**Set exercise:** Every entry should be repeated exactly. Omit the pictures.

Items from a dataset
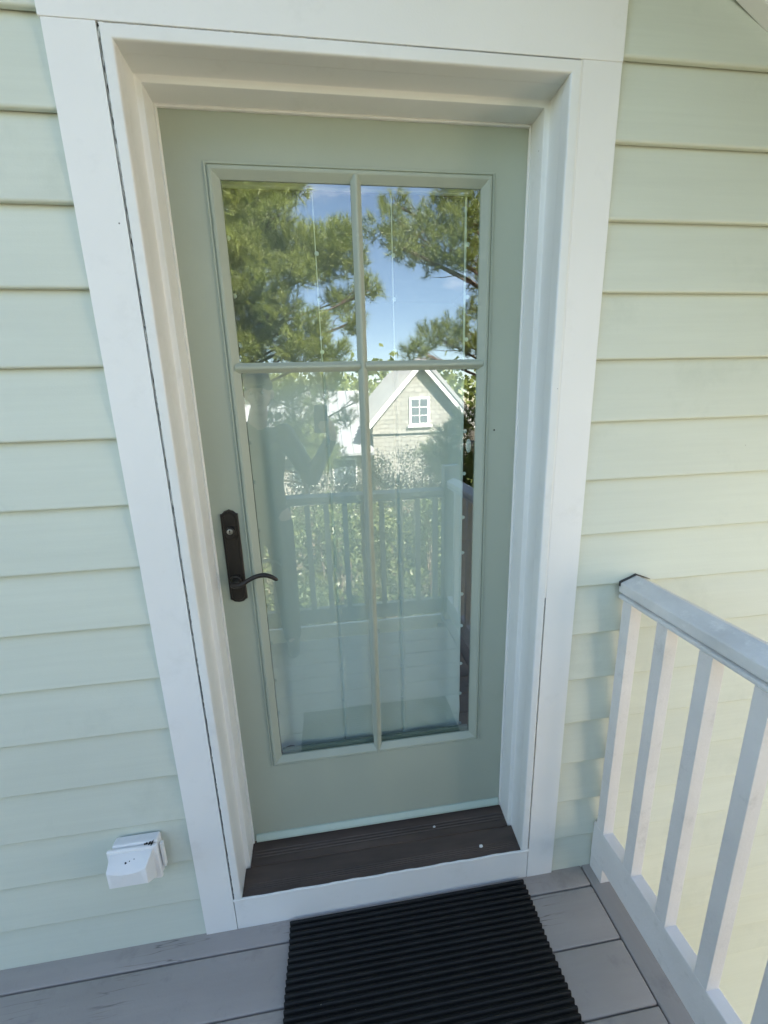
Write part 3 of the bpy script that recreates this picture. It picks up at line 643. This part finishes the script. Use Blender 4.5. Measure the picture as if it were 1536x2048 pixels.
# ------------------------------------------------------------------ trees reflected in the glass
def needles_mesh(clumps, density, nl, seed, nper=46, width=.0055):
    g = np.random.default_rng(seed); Vt = []
    for (cx, cy, cz, r) in clumps:
        nt_ = max(6, int(density * r * r))
        d = g.normal(size=(nt_, 3)); d /= np.linalg.norm(d, axis=1)[:, None]
        rad = r * (g.random(nt_) ** .45); ctr = np.array([cx, cy, cz]) + d * rad[:, None] * np.array([1, .9, .72])
        ax = d * .8 + np.array([0, 0, .75]) + g.normal(size=(nt_, 3)) * .35; ax /= np.linalg.norm(ax, axis=1)[:, None]
        for c_, a_ in zip(ctr, ax):
            k = nper
            dd = a_ * .85 + g.normal(size=(k, 3)) * .62; dd /= np.linalg.norm(dd, axis=1)[:, None]
            ln = nl * (.7 + .6 * g.random(k)); st = c_ + a_ * (g.random(k)[:, None] - .5) * .16
            si = np.cross(dd, g.normal(size=(k, 3))); si /= np.linalg.norm(si, axis=1)[:, None]; si *= width * .5
            tip = st + dd * ln[:, None]; tip[:, 2] -= .02 * g.random(k)
            Vt.append(np.stack([st - si, st + si, tip], 1).reshape(-1, 3))
    v = np.concatenate(Vt).astype(np.float32); nv = len(v); nf = nv // 3
    me = bpy.data.meshes.new('crown'); me.vertices.add(nv); me.vertices.foreach_set('co', v.ravel())
    me.loops.add(nv); me.loops.foreach_set('vertex_index', np.arange(nv, dtype=np.int32))
    me.polygons.add(nf); me.polygons.foreach_set('loop_start', np.arange(0, nv, 3, dtype=np.int32)); me.update(calc_edges=True)
    return me
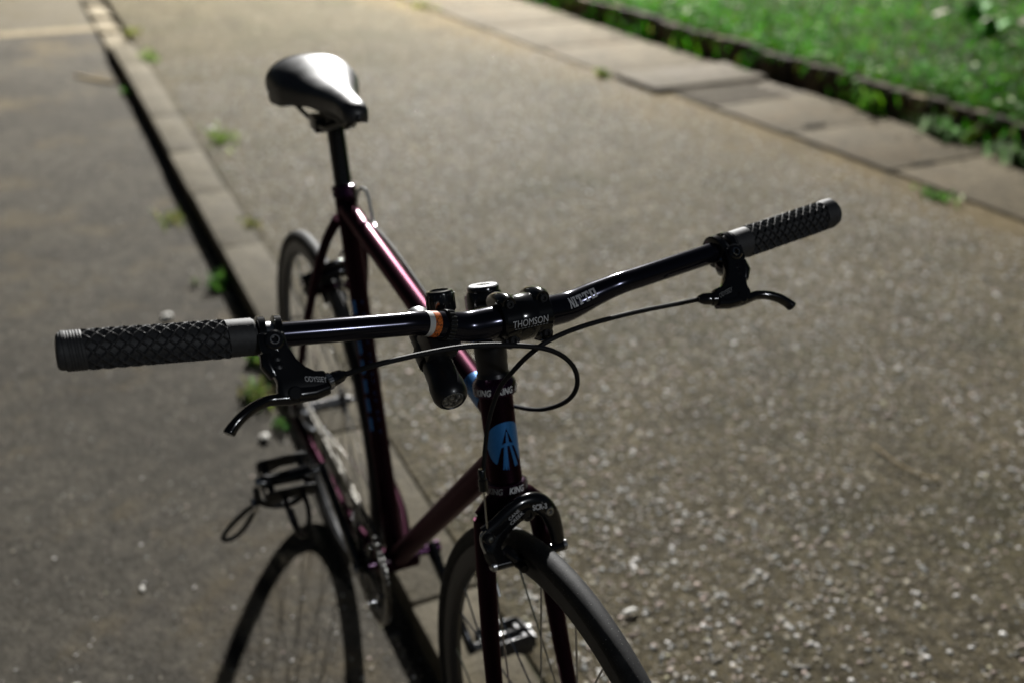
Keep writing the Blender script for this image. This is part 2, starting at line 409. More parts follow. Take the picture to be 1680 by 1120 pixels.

**Right answer:**
Write part 3 of the bpy script that recreates this picture. It picks up at line 643. This part finishes the script. Use Blender 4.5. Measure the picture as if it were 1536x2048 pixels.
# ------------------------------------------------------------------ trees reflected in the glass
def needles_mesh(clumps, density, nl, seed, nper=46, width=.0055):
    g = np.random.default_rng(seed); Vt = []
    for (cx, cy, cz, r) in clumps:
        nt_ = max(6, int(density * r * r))
        d = g.normal(size=(nt_, 3)); d /= np.linalg.norm(d, axis=1)[:, None]
        rad = r * (g.random(nt_) ** .45); ctr = np.array([cx, cy, cz]) + d * rad[:, None] * np.array([1, .9, .72])
        ax = d * .8 + np.array([0, 0, .75]) + g.normal(size=(nt_, 3)) * .35; ax /= np.linalg.norm(ax, axis=1)[:, None]
        for c_, a_ in zip(ctr, ax):
            k = nper
            dd = a_ * .85 + g.normal(size=(k, 3)) * .62; dd /= np.linalg.norm(dd, axis=1)[:, None]
            ln = nl * (.7 + .6 * g.random(k)); st = c_ + a_ * (g.random(k)[:, None] - .5) * .16
            si = np.cross(dd, g.normal(size=(k, 3))); si /= np.linalg.norm(si, axis=1)[:, None]; si *= width * .5
            tip = st + dd * ln[:, None]; tip[:, 2] -= .02 * g.random(k)
            Vt.append(np.stack([st - si, st + si, tip], 1).reshape(-1, 3))
    v = np.concatenate(Vt).astype(np.float32); nv = len(v); nf = nv // 3
    me = bpy.data.meshes.new('crown'); me.vertices.add(nv); me.vertices.foreach_set('co', v.ravel())
    me.loops.add(nv); me.loops.foreach_set('vertex_index', np.arange(nv, dtype=np.int32))
    me.polygons.add(nf); me.polygons.foreach_set('loop_start', np.arange(0, nv, 3, dtype=np.int32)); me.update(calc_edges=True)
    return me
Keep writing the Blender script for this image. This is part 2, starting at line 409. More parts follow. Take the picture to be 1680 by 1120 pixels.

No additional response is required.